Anyone looking for a large mobile crane model will be very pleased with this one.  It is an outstanding model.


The model first appeared in December 2009 after being shown as a prototype at the Nuremberg Toy Fair in February 2009.  A number of different company liveries have been produced including Mammoet (run of 600); Franz Bracht (300); 2 versions of McNallys (100 each); Sarens (300); Grohmann (300); H N Krane (300); Eisele (300); Havator (300), Van Marwijk (300), Mediaco (300), Senn AG (300), Roxu (300).

A separate boom carrier has been produced by WSI.  This was first produced in Mammoet colours and a version introduced in April 2010 is in Liebherr yellow.  YCC have produced replacement metal cylinders for the main boom and lattice mast.

A 54m Luffing jib kit has been produced (NZG 7322) and 36m Jib Extension (NZG 7323).

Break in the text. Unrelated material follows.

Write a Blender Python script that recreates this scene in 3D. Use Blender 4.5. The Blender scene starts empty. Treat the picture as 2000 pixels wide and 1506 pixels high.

This model was awarded Model of the Year for 2010 in the Cranes Etc Review of the Year.
The top tray includes the outrigger spreader plates and counterweight tray.
The bottom tray has the carrier and the boom.
All axles steer.  The plastic boom cylinder jackets are slightly off colour compared to the rest of the model.
The detail underneath is very good.
The lattice mast jib makes an interesting load.  Here it is carried on a Nooteboom OSDS 4-axle.
The boom on a trailer mounted on a couple of support stands.
When elevated, the transport vehicle can drive away.
The crane can be driven on site with the boom attached, but it is too heavy for normal road travel.
Mounting the heavy lift jib using the support crane.
Lifting the LTM 1200-5.1 just for fun.
Tyres have 'Michelin' on the side walls.  The crane can stand on the outriggers with the wheels clear.  The whole machine towers over Liebherr man.
The cab hydraulically lowers to provide access at ground level.  The ladder up to the crane deck is another part which has to be fitted.
Three hooks are supplied.
Open up the telescopic boom and a massive model nearly 2.5m high results.  The tension can be adjusted on each wing of the Y-Guy to keep the boom straight, or provide tension just like the real machine.
Lattice mast jib has an adjustable angle using the cylinders.
A dedicated boom carrier pairs up well with the crane.